Truthfully, though, the memories I made this year were rather…limited? It always felt like I was rushing to get things done and to achieve something I couldn’t, and as a result, I didn’t do anything super spontaneous or out-of-the-ordinary. I don’t think I liked this year. I don’t think that I was truly myself nor was I surrounded by people that I really flourished around. It’s not that I hated my peers or didn’t have friends—it’s that something has just been missing since everyone graduated last year, and I’ve been trying to fill it with things that probably weren’t the best for me. But at least I’ve learned to recognize this.
Through trying to fill that void, I’ve learned that there’s a world beyond NNHS that we often forget about. I think one of the most important lessons I’ve learned in my four years is that we live in a little Naperville bubble, but that there’s so much more beyond these walls.

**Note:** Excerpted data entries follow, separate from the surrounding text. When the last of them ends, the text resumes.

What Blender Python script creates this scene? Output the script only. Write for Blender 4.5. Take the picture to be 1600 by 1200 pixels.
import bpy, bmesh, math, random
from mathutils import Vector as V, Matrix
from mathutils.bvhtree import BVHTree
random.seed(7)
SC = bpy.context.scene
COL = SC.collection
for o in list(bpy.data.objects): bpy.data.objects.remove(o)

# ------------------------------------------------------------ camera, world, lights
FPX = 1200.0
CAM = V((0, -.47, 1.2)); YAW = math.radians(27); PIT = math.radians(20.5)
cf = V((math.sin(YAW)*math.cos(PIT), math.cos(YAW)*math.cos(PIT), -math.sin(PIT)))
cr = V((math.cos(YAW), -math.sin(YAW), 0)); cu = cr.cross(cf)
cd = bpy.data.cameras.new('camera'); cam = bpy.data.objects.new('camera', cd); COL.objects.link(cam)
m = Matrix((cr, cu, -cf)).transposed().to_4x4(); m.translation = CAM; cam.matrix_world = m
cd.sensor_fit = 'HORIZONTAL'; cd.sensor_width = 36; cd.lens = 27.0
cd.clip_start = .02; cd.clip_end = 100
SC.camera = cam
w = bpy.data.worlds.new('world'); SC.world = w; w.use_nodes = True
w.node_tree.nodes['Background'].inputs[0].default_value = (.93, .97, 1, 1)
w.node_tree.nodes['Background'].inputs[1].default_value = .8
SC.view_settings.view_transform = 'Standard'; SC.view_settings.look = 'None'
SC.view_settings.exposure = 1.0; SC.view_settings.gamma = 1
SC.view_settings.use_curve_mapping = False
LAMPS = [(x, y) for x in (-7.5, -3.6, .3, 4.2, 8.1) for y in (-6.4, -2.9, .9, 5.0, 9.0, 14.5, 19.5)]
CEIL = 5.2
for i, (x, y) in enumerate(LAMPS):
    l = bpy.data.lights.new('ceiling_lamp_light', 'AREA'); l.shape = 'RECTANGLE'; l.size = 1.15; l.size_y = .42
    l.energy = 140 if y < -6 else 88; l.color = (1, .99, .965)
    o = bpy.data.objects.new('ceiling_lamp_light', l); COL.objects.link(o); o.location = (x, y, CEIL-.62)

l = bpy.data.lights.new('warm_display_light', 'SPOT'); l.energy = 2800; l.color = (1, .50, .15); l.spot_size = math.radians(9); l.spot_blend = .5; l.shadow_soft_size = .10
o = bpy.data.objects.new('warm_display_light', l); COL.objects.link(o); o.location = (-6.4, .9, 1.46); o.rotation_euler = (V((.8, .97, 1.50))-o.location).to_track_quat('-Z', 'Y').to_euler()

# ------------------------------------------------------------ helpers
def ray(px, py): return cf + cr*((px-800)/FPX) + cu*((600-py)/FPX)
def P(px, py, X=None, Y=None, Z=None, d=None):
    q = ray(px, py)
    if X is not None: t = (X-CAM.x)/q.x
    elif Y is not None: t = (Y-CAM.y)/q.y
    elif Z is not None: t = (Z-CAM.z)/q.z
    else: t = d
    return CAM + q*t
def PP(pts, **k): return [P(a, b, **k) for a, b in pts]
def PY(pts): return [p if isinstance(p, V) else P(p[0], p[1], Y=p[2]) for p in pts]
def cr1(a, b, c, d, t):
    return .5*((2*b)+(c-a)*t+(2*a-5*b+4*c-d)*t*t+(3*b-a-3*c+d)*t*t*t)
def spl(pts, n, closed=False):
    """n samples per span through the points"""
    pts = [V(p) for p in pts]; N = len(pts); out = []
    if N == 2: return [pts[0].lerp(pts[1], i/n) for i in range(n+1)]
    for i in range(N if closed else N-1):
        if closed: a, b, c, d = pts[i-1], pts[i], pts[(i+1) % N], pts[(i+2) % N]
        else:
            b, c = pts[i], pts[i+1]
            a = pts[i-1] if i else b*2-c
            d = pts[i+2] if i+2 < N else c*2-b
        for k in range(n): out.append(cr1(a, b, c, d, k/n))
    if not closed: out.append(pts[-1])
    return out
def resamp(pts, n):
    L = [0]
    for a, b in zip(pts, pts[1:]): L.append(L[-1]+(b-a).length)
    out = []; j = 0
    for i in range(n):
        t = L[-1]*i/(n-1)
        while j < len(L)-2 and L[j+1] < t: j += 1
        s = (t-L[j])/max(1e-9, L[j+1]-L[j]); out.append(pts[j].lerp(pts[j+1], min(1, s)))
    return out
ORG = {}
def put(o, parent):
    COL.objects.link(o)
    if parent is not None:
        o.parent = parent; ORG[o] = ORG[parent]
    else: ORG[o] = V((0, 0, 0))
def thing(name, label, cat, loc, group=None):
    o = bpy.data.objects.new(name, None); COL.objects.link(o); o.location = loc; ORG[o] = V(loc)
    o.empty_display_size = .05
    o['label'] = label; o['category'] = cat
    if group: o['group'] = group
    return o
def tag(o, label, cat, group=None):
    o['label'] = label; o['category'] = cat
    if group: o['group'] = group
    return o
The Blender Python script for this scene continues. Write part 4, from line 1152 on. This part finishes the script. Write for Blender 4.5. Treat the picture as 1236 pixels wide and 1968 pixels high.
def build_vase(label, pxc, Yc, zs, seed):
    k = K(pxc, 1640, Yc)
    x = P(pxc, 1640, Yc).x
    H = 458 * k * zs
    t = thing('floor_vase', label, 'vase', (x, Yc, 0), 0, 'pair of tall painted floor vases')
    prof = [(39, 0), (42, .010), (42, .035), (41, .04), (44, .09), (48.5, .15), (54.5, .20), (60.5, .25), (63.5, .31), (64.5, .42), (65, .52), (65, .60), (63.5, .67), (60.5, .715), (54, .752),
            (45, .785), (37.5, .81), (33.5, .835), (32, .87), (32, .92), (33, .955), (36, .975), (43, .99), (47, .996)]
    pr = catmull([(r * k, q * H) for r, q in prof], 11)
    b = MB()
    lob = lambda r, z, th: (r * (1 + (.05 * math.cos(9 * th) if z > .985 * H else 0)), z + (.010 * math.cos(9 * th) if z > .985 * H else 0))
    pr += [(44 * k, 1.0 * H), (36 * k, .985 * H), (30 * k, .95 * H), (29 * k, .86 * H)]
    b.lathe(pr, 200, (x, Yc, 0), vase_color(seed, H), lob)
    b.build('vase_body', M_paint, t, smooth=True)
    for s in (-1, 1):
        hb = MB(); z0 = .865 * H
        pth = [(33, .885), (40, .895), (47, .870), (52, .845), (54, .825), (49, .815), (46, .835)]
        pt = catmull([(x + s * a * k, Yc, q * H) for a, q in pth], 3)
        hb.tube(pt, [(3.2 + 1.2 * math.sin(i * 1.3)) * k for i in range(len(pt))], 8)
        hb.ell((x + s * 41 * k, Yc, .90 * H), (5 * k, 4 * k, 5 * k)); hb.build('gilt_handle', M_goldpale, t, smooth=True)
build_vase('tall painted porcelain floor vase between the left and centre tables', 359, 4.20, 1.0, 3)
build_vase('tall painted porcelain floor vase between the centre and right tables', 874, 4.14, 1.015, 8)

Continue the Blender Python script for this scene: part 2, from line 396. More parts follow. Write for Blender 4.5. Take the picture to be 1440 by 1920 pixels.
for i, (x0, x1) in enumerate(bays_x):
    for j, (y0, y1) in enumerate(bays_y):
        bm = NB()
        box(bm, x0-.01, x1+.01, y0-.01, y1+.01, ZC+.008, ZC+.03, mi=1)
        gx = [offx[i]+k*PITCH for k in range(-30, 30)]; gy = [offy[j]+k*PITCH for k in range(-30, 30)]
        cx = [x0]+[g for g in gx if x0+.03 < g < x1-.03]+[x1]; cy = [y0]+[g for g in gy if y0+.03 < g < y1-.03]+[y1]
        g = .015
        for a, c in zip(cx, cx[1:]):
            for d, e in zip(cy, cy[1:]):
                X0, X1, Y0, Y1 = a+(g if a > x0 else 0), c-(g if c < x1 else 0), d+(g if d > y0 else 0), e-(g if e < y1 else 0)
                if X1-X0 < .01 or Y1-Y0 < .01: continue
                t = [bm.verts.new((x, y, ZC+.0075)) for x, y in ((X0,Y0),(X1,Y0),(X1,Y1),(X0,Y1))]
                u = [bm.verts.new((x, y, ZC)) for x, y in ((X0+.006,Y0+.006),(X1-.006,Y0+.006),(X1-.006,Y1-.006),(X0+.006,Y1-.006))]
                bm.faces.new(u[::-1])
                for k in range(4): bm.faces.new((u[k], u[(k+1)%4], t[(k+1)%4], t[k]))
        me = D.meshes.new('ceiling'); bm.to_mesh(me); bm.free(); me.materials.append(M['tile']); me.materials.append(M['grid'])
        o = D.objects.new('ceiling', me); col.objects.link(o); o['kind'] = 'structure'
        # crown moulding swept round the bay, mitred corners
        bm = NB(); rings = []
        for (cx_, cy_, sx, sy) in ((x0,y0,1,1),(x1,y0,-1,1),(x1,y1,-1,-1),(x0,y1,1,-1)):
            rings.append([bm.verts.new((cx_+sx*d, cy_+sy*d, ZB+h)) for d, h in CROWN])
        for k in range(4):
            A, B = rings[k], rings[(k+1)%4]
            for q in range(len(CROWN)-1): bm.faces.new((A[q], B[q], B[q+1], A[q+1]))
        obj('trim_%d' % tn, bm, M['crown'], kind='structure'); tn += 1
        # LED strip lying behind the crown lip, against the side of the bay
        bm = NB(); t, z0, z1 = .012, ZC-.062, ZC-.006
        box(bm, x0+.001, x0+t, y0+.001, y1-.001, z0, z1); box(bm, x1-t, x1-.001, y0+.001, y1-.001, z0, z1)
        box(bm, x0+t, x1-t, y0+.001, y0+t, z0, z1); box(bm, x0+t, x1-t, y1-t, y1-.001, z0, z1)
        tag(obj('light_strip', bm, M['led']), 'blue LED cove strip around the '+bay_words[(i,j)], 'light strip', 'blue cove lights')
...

Each of our teachers have lived crazy lives that stretch magnitudes that we might not even be able to comprehend; when we complain about how early 4th period lunch is, we should really be thinking about how lucky we are that we don’t have 3rd or 7th period lunch like District 204 does; and it’s not necessarily always a good thing to be as competitive as we are, and sometimes we just need to take a step back and be happy.
To future NNHS seniors, my biggest piece of advice: don’t let anybody tell you who they think you should be. Trust your gut. More so than ever, people are going to insert themselves into your life. If you know you can handle hard classes, go for it. Don’t do anything just for college applications, because when the time comes, those things won’t really matter that much. Remember that you are worth more than whatever you’re putting on paper. When the time comes, everybody is going to think that they know what school and what environment is best for you, but only you will truly know. Believe me, it’s never a bad idea to listen to your own opinions.
You know, after some more thinking, maybe I am being a little nostalgic.